Which works if there's just one company involved. The problem is that we're looking at an industry, and the industry has private investors as well as the subsidies. What you're doing is creating a "free money" situation. What's to stop me from taking an existing non-marketable product, putting a glossy sheen on it, and claiming that if only I can solve some technical problems <insert cleverly worded tech doc here>, it could produce <ridiculous energy for cost estimate> and solve our energy problems? What's the likelihood that some group of political appointees in Washington are going to detect my BS in a field of similarly looking projects (some of which may actually be on to something)? Remember, if even experts in the fields could perfectly predict which research projects will bear fruit, no one would ever fail to produce a marketable product (which we all know is false). There's no way the bean counters can know. They're going to give me money as long as I've got a slick presentation and perhaps the right political contacts.
Then, subsidy in hand, I soak some private investors as well (or soak them more than I already do), live high on the hog as CEO of my soon-to-fail company, and when things go wrong, we'll all just chalk it up to a necessary cost for doing the right thing for the environment. Even in the absence of government subsidies, and with every investor making decisions based on hoped for returns, there are companies that do this all the time. It happens. By putting the government, which has no profit motive, into the position of subsidizing such things, you're just asking for even more raider style capitalism.

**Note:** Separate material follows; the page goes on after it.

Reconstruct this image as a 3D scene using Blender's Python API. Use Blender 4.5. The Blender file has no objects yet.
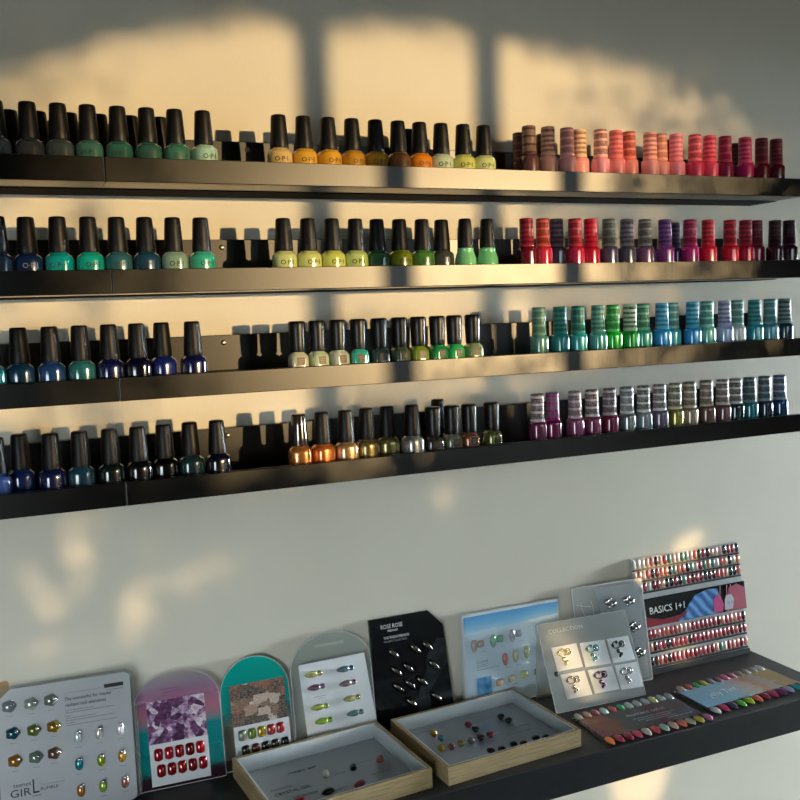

And the worst problem is that even when those companies fail, someone else will start another company and do the same thing. What this means is that it's even harder to tell the good ideas from the bad. You will flood the market with people attempting to take advantage of the free government money and who have no intention of building a product at the end. Which makes it that much less likely that legitimate ideas with real potential for generating exactly the kinds of advancements we need will be the ones which receive the subsidies and garner attention. The presence of government subsidies might even affect how private investors spend their money.
I know you complained of tl;dr, but when you just dismiss what I'm saying out of hand when it's presented in simple/short form, I don't know what else to do. This is a very real problem, with very real consequences. We really do hurt the rate of real advancements in these fields by attempting to subsidize the results. Even your solution doesn't work, because the companies doing this don't care if the subsidies run out. They're in it to make a few hundred million dollars over a few years on the government's dime and then move on to other things. And there's a pretty much endless list of people who will do this as long as the government is foolish enough to just hand out free money.
Easy way to waste a ton of taxpayers dollars, yes.